Ich lasse La Granja jedenfalls rechts liegen, durcheile den Ort Esporles und bin rechtzeitig an der Bushaltestelle. Mit der fast schon üblichen Verspätung geht es dann nach Palma, denn der Michel hat ´mal wieder einen tollen Plan: Vier Übernachtungen in Folge habe ich im Hostal Terminus gebucht und verbinde damit Einsparungen, Flexiblität und die Vorteile einer Großstadt mit meinem Wanderprojekt (Leider hat das Hostal inzwischen dicht gemacht)..

Die Idee kam mir, als ich zu den Busverbindungen recherchierte. Die sind – von gelegentlichen Verspätungen abgesehen – hervorragend. Und der zentrale Busbahnhof liegt, ebenso wie die Endstation der Bahnstrecke nach Inca/Mancor, nun etwa 100 Meter schräg unter meinem Zimmer in diesem Hostal. Fast sieht es aus, als wäre das früher mal ein Bahnhofsgebäude gewesen. Die Einrichtung ist eher schlicht, auf das eigene Bad habe ich verzichtet und somit wohl eine der billigsten Unterkünfte in Palma bekommen. Wie man sieht:

Mein Zimmer im Hostal Terminus. Luxus geht anders, aber verkehrsgünstig ist es allemal (Copyright 2017, Michael Simm)

Die Hotels in meinen nächsten Etappenzielen würden mindestens das Doppelte, eher das Dreifache kosten. Und so habe ich überlegt, jeweils von Esporles, Valldemossa, Deia und Soller am Ende meiner Wanderungen mit dem Bus in die Stadt zu fahren. Die Fahrzeit ist jeweils eine halbe Stunde, vielleicht auch ´mal 45 Minuten.
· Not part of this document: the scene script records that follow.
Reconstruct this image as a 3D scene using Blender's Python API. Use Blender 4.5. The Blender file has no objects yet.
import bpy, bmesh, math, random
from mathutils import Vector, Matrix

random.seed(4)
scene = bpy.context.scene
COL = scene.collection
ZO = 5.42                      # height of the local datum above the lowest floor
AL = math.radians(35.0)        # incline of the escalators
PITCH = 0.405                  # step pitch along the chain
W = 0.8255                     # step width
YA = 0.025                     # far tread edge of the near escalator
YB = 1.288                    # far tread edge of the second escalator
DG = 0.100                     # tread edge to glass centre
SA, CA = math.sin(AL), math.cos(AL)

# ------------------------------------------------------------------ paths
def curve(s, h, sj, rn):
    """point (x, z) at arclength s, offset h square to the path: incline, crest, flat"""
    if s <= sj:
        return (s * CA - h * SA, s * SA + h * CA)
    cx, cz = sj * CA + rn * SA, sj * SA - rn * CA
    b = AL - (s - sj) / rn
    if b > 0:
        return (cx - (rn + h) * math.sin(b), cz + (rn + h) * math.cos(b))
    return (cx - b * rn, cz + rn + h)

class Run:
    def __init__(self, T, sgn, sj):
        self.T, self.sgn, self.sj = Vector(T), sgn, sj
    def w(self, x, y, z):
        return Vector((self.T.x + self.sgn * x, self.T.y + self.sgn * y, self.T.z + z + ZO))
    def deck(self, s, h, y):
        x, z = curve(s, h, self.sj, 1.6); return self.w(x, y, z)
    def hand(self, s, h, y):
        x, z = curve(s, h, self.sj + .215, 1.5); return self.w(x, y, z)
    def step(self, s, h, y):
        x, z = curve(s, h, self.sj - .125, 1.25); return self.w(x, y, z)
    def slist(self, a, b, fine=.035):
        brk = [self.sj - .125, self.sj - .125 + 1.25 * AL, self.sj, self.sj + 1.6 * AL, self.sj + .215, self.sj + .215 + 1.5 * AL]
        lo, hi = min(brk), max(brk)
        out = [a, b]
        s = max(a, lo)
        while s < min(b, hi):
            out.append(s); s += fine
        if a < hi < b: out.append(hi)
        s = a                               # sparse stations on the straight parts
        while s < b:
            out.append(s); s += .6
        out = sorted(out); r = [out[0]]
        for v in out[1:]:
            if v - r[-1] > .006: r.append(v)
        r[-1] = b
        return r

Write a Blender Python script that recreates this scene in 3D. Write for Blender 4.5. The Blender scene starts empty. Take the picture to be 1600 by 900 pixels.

Aber dafür komme ich dann mit der Rolltreppe aus dem Busbahnhof direkt vor die Haustüre, sitze wie die Made im Speck unmittelbar an der Placa Espanya, und habe in nächster Umgebung jede Menge erschwingliche und hochgelobte Restaurants.

Morgens habe ich dann eine ebenso breite Auswahl an Cafés, einschließlich jener beiden direkt in der Busstation. Und es gibt dort auch noch einen kleinen Supermarkt, der bis 22:00 geöffnet hat. Wenn das ´mal keine geile Infrastruktur ist.

Palma ist ziemlich kompakt und obwohl (natürlich) hier jede Menge Stadtbusse abfahren, erkunde ich es lieber zu Fuß. Ob Placa Mayor, der schicke Passeig des Born oder die Kathedrale – alles ist in 20 Minuten erreichbar. Am heutigen Sonntag sind allerdings der Großteil der Geschäfte geschlossen, die Restaurants, die ich mir ´rausgesucht hatte leider auch. Na ja. Ich wollte ja ohnehin abnehmen. Schalte ganz schnell um auf die Bierdiät mit zwei Schlummerglässchen am Tresen meines Hostals und vertiefe mich dann wieder in die Wanderkarte, damit ich auch morgen auf dem Weg von Esporles nach Valdemossa nicht verloren gehe.